**Available data**
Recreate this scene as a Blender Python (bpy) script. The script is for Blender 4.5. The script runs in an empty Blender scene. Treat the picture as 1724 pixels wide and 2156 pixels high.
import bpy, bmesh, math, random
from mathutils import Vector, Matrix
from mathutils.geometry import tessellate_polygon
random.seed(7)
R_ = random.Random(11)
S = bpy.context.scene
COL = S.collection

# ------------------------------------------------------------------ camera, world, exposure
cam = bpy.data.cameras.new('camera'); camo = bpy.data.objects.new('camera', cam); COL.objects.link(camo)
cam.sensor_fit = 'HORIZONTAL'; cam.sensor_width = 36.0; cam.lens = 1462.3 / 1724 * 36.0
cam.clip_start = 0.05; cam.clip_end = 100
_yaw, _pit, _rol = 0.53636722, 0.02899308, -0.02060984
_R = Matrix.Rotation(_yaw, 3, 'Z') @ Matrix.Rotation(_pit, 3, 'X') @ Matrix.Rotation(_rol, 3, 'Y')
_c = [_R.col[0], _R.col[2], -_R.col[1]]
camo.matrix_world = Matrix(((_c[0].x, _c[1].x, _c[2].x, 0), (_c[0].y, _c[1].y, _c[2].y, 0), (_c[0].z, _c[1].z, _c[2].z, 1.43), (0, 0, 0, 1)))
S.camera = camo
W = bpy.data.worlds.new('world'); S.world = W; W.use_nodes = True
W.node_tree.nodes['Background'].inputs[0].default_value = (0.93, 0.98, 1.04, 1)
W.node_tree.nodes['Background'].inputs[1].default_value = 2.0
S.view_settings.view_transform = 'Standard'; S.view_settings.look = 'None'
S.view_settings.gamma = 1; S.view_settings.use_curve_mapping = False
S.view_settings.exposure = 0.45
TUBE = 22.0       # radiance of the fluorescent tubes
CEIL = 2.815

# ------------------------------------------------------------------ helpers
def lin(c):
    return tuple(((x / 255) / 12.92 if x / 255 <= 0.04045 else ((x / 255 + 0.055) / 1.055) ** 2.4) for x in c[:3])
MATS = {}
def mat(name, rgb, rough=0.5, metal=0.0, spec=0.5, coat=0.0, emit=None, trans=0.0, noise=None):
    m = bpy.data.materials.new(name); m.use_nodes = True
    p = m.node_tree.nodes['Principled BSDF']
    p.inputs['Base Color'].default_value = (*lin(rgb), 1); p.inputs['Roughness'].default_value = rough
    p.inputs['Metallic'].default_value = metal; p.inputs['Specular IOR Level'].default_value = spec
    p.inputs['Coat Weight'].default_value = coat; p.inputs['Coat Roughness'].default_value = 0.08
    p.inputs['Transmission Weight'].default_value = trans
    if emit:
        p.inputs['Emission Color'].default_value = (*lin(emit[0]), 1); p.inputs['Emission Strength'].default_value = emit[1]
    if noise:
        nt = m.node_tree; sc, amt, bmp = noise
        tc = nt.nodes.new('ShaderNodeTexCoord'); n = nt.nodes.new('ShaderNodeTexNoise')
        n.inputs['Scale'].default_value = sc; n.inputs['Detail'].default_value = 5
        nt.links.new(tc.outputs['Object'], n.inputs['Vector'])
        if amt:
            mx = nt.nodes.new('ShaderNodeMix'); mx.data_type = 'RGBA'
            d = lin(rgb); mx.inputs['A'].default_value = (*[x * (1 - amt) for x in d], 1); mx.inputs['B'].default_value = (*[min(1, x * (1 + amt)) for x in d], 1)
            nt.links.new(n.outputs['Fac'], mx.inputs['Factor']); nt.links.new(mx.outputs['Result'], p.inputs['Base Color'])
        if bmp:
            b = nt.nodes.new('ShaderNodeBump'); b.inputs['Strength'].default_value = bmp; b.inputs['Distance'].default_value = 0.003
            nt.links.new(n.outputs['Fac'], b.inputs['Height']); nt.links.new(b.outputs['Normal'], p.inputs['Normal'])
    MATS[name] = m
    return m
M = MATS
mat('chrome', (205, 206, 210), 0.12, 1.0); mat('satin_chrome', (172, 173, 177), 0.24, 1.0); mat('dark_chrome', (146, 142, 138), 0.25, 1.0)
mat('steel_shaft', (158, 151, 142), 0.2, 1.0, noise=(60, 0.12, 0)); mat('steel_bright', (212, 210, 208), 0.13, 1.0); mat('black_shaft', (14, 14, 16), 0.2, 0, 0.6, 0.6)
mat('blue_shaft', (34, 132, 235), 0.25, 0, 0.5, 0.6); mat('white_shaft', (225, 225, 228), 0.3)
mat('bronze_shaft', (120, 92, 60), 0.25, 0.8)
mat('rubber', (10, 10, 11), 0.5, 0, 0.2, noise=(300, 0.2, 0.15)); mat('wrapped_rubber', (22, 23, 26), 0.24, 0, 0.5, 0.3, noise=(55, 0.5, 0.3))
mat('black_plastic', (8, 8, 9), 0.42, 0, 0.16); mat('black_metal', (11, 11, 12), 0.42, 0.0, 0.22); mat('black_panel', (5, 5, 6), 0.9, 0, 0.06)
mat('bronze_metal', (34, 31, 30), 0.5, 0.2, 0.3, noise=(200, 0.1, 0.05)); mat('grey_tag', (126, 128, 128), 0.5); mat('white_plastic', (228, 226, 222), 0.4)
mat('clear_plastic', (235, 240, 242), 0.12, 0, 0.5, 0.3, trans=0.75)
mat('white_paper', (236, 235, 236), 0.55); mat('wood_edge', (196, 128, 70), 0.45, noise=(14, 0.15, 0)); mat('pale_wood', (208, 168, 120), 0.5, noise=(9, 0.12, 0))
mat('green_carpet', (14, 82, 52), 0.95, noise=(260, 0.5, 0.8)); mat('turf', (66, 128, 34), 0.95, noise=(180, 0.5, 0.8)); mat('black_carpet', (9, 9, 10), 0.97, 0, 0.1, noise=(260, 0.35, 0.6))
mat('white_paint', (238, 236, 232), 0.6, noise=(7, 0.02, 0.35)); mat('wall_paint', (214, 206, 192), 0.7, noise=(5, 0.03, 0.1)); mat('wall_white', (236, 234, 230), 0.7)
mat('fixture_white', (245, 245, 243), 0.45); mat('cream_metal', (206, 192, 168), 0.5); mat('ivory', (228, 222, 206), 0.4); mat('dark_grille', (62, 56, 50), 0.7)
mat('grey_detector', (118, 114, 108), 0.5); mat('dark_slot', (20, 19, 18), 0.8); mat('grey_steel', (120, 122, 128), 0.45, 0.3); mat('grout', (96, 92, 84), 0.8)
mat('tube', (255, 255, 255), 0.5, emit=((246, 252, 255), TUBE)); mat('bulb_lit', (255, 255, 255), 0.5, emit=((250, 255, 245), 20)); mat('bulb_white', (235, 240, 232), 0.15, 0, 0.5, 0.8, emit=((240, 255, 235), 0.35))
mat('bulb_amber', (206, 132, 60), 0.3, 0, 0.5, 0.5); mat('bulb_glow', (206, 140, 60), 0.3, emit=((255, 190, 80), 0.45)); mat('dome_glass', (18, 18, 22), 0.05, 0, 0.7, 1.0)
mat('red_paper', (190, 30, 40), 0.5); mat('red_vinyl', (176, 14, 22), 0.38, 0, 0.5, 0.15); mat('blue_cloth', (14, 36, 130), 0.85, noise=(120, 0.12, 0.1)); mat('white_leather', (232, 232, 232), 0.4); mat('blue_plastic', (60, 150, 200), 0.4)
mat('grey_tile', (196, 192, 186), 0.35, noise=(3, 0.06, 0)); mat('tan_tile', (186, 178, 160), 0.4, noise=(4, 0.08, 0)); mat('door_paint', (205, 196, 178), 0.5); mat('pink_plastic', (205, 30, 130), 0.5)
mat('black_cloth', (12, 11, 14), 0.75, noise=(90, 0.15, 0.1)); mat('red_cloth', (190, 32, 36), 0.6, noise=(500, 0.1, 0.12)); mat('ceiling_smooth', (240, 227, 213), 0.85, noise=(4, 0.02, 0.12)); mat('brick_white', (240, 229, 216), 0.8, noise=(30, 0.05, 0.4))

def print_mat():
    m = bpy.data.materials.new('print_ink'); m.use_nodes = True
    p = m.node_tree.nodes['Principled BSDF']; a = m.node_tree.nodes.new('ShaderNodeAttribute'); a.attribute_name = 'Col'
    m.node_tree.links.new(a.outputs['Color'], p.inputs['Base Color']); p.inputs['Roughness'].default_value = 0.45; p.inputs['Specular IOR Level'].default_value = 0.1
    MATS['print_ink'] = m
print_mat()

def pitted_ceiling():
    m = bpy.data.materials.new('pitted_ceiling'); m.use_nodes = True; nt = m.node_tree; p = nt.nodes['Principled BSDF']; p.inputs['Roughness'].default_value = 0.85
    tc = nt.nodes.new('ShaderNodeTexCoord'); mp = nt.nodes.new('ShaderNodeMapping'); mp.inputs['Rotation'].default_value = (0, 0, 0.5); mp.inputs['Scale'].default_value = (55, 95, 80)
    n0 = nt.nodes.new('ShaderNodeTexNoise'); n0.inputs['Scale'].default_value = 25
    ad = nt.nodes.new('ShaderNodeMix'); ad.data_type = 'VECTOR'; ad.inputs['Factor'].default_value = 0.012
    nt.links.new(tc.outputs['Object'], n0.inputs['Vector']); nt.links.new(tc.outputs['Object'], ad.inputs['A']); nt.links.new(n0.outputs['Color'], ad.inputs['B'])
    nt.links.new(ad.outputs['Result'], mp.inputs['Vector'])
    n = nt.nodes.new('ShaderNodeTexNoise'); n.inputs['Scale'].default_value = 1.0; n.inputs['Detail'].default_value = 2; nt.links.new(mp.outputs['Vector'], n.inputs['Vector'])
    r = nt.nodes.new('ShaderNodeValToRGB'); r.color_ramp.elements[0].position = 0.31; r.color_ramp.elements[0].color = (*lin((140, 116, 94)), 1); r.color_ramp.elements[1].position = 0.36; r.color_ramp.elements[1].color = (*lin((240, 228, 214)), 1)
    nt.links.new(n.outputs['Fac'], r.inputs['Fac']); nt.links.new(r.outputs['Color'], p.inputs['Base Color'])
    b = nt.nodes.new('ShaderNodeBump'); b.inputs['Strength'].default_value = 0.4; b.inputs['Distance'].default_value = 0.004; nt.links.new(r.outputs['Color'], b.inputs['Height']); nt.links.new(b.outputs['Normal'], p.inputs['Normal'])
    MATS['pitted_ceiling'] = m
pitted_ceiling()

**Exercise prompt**
Go through the lines above. Select every one that has the string "scene".

**Solution for this exercise**
Recreate this scene as a Blender Python (bpy) script. The script is for Blender 4.5. The script runs in an empty Blender scene. Treat the picture as 1724 pixels wide and 2156 pixels high.
S = bpy.context.scene